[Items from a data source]
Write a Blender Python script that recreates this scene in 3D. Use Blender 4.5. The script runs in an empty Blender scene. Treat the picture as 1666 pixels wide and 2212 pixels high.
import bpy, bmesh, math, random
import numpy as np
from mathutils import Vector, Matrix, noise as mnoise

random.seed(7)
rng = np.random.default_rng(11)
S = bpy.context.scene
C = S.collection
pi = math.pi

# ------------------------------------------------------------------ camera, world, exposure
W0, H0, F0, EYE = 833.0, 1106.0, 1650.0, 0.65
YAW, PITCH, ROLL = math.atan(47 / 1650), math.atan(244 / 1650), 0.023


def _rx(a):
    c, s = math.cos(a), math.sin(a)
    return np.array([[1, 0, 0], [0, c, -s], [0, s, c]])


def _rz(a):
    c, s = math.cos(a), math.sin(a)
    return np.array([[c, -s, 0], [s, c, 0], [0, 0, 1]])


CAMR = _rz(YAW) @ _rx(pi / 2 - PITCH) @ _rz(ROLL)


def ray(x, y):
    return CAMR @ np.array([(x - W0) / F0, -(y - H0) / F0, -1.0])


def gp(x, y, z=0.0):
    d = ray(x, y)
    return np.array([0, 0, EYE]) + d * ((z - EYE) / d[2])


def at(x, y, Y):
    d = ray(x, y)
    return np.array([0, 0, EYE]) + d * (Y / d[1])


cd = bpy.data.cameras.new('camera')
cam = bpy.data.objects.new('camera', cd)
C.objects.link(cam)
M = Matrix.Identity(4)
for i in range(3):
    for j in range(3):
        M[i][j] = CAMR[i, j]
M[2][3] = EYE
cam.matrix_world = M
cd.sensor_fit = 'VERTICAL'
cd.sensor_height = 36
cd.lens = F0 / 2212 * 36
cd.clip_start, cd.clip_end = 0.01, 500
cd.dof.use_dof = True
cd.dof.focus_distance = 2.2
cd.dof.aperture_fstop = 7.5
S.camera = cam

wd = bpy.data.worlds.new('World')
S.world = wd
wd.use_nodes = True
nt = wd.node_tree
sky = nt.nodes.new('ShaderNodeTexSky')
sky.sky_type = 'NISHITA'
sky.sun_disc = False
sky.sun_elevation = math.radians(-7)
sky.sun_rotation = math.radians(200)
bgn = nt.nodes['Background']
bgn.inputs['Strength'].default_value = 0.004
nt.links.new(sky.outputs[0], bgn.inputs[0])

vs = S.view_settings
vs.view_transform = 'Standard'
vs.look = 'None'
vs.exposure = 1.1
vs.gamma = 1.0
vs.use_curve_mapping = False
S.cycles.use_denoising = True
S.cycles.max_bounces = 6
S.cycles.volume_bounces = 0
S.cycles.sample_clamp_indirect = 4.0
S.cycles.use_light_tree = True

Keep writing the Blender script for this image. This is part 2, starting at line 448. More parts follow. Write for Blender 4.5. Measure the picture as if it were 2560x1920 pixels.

WHAT YOU WILL DO =
Quote the records above from their first line through the line containing "pi = math.pi", both ends included.

RESULT FOR THIS EXERCISE =
Write a Blender Python script that recreates this scene in 3D. Use Blender 4.5. The script runs in an empty Blender scene. Treat the picture as 1666 pixels wide and 2212 pixels high.
import bpy, bmesh, math, random
import numpy as np
from mathutils import Vector, Matrix, noise as mnoise

random.seed(7)
rng = np.random.default_rng(11)
S = bpy.context.scene
C = S.collection
pi = math.pi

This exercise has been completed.